De créer d’interminables débats, parce que certains ont cru lire entre les lignes, ont interprété le mail reçu, l’ont fait suivre par dépit ou énervement à d’autres… C’est le plus grand danger du mail : il est sujet à interprétation, il ne permet pas le feedback ni la richesse du non-verbal dans un échange. Il est à ce titre plus que dangereux.

De transformer votre journée de travail en une succession d’interruptions permanentes. Le mail c’est ce petit diable qui vient toquer à votre porte et vous invite à le suivre, le regarder « au cas où ce serait important »…

Tout cela va mail (pardon, mal) se terminer si des règles du jeu ne viennent pas canaliser les débordements actuels.

D’autant que certains spécialistes de la sécurité informatique ont inventé les mails qui s’autodétruisent au bout de 7 jours…

Nous risquons bel et bien de toutes et tous de finir mis en boîte (mail bien sûr).

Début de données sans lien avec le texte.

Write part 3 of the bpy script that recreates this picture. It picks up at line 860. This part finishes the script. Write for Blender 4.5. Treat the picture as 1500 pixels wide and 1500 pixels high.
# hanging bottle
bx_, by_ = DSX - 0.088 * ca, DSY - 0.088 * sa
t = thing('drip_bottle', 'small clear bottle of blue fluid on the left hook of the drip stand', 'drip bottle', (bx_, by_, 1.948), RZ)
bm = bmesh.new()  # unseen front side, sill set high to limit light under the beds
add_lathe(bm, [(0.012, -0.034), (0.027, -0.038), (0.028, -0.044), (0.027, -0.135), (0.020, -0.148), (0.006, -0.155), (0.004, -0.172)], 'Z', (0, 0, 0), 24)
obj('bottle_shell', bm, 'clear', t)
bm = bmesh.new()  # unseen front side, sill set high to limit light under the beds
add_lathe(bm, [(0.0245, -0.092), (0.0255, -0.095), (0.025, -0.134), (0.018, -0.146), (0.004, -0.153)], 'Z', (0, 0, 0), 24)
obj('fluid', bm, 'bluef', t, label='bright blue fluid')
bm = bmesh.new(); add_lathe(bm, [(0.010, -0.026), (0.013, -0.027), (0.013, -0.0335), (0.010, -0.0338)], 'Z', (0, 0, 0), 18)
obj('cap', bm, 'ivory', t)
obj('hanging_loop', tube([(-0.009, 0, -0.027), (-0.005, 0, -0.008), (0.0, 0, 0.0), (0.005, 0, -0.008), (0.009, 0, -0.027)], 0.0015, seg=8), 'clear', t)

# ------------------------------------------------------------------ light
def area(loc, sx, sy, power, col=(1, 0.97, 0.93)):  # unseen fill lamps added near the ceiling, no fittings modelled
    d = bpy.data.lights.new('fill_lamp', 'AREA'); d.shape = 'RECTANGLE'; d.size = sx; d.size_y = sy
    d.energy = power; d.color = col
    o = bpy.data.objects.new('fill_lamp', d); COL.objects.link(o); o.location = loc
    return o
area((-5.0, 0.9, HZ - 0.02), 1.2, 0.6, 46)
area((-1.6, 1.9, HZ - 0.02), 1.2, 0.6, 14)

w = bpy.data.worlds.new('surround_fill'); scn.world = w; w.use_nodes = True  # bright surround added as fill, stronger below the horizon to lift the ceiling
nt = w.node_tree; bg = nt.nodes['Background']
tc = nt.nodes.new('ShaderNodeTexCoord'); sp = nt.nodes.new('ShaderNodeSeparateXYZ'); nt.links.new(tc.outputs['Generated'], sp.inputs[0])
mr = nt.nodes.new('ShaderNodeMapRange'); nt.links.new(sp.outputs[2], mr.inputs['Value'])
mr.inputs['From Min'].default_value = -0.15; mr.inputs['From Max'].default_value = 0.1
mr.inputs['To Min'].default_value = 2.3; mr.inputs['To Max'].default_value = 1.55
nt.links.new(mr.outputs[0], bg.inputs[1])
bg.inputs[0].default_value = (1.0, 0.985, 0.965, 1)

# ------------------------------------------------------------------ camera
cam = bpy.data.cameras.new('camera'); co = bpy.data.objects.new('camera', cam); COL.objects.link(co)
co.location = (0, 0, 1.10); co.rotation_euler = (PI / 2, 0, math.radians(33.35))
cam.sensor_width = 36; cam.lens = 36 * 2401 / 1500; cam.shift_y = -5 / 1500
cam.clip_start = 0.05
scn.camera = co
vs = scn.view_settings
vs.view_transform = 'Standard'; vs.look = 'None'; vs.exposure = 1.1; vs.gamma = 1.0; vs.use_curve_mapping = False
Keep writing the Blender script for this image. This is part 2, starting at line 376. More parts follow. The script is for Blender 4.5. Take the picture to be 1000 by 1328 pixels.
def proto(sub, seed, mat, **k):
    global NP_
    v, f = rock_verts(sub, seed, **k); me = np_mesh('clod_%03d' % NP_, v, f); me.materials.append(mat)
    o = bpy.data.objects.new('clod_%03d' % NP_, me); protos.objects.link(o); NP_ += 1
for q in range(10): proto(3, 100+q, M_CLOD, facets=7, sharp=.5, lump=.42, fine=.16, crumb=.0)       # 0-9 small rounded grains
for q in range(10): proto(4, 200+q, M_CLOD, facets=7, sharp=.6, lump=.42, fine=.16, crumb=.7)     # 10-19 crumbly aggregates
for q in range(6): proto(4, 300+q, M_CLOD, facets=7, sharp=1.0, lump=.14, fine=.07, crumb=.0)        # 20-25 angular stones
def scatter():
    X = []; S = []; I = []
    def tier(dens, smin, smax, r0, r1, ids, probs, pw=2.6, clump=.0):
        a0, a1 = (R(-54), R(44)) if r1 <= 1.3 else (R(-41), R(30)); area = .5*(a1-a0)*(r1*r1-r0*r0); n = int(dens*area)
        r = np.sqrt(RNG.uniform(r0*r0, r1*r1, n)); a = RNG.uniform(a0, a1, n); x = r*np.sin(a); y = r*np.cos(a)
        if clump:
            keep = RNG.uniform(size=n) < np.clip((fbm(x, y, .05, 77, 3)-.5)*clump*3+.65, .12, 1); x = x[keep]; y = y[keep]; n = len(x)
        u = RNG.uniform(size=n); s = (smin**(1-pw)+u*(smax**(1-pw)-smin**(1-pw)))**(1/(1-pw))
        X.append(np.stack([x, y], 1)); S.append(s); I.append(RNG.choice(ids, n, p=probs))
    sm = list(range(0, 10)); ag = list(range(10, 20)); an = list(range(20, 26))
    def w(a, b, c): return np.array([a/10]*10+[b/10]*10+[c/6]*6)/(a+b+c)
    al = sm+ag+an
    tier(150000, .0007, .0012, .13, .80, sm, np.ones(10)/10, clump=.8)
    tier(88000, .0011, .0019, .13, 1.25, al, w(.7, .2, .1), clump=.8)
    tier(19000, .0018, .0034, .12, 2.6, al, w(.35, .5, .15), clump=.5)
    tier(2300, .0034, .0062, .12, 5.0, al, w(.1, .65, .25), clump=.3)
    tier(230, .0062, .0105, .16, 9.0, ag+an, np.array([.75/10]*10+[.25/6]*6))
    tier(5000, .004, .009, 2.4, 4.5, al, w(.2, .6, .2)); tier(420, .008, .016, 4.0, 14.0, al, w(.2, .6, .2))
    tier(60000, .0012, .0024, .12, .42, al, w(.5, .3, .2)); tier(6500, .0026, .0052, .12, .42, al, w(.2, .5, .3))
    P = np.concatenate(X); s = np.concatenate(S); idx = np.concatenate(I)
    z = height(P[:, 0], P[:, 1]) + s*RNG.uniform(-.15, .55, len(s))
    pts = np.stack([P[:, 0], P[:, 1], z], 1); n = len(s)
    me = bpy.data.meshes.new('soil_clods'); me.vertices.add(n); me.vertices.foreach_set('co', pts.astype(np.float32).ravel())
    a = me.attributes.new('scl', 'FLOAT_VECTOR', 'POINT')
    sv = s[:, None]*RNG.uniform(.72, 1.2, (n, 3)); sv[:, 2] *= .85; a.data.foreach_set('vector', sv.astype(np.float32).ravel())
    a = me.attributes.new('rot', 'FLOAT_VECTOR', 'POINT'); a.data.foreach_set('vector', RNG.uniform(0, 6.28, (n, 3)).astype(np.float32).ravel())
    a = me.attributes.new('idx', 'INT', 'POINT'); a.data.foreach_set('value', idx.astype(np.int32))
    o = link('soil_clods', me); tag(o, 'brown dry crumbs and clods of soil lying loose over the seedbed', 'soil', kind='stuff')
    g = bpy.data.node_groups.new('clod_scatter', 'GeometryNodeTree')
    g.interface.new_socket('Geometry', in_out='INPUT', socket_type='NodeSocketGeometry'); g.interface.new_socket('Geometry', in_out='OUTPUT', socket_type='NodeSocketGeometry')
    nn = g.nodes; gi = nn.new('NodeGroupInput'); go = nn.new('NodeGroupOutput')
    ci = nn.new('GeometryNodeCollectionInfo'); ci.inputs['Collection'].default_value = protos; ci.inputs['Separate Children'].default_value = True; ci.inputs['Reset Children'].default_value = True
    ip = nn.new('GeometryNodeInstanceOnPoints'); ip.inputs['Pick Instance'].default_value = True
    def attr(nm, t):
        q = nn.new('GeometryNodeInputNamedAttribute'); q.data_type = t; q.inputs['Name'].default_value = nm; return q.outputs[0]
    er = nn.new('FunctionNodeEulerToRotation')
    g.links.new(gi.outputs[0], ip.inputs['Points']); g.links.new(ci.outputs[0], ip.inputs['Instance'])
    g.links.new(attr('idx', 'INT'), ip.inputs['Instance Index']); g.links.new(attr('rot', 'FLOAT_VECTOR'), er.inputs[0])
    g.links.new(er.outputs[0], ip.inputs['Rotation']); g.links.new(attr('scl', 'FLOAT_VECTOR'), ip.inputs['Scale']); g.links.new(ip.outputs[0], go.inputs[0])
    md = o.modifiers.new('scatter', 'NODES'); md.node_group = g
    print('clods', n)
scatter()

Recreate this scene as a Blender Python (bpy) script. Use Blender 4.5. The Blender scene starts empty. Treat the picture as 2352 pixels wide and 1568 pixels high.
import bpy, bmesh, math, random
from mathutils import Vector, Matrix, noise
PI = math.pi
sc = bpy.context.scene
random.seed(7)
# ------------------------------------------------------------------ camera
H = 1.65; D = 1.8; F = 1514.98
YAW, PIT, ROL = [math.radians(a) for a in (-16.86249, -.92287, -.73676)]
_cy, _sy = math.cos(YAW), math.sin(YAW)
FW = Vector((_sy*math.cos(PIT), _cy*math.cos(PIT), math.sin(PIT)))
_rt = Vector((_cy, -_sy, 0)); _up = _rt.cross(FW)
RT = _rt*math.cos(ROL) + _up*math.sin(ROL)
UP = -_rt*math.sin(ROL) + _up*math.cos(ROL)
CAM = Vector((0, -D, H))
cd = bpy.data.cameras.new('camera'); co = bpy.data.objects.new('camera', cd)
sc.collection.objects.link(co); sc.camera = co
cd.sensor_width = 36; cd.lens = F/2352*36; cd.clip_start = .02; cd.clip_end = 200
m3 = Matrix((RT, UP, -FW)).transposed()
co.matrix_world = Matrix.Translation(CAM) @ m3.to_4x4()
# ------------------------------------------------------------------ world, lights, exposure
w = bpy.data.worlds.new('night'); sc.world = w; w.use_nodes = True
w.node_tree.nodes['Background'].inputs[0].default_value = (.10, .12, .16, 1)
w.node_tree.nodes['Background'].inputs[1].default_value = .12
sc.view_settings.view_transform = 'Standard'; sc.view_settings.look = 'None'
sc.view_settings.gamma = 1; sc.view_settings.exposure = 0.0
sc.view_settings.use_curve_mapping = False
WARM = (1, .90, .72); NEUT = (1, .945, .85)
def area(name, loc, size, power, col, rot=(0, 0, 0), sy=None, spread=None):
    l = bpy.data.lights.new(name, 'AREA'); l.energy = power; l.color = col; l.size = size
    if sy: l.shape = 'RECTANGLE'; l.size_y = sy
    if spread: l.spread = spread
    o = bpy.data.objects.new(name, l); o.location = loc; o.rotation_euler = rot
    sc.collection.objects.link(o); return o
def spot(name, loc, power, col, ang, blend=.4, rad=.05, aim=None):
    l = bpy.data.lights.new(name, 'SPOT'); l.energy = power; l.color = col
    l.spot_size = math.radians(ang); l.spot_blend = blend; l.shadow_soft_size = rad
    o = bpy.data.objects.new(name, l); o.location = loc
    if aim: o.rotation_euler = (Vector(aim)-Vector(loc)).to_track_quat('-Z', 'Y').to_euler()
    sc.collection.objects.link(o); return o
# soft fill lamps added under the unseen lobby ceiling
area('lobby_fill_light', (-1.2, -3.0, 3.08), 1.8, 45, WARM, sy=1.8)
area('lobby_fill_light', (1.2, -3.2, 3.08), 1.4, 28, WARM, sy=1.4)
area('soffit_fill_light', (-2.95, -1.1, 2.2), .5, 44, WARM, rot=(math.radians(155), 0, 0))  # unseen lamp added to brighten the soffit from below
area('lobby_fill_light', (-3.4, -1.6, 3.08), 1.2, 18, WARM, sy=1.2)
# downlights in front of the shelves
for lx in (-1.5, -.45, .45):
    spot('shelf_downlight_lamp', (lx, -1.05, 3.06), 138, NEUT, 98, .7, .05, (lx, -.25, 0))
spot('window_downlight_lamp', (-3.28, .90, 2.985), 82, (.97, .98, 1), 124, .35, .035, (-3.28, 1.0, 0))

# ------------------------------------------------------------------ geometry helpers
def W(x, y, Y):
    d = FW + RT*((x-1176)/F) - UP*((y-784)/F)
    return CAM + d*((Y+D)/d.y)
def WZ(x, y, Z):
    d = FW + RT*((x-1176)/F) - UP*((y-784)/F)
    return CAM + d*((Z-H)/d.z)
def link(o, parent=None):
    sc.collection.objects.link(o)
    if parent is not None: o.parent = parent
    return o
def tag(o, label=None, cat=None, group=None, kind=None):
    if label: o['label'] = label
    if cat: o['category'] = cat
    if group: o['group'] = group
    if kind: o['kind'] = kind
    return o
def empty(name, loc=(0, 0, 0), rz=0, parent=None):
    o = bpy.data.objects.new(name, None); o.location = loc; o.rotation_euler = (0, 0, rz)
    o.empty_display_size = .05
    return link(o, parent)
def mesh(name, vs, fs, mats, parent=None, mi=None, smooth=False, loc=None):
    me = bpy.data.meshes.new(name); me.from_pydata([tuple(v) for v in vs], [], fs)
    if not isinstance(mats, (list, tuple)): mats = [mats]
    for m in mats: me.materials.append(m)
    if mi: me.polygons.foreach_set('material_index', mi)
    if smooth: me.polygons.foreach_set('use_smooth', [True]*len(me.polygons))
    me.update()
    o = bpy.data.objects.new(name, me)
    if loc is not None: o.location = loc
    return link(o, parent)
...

Car à la boîte pro, nous ajoutons de notre propre chef les charmes de la boîte ou des boîtes perso, des messageries liées à nos profils réseaux sociaux…

COURRIER

Puisqu’il y a une journée pour tout dans le calendrier, gageons que la « journée sans mail » connaîtra un grand succès.

Ce billet vous a plu ou au contraire déplu ? Vous l’aurez deviné, je ne peux que vous inviter à m’envoyer un mail…

Je dois vous laisser ici, car mon smartphone, vibre d’impatience…

Il va devoir prendre son mail en patience 🙂 celui-là.

Bonne reprise ou bonne fin de vacances et merci pour votre fidélité.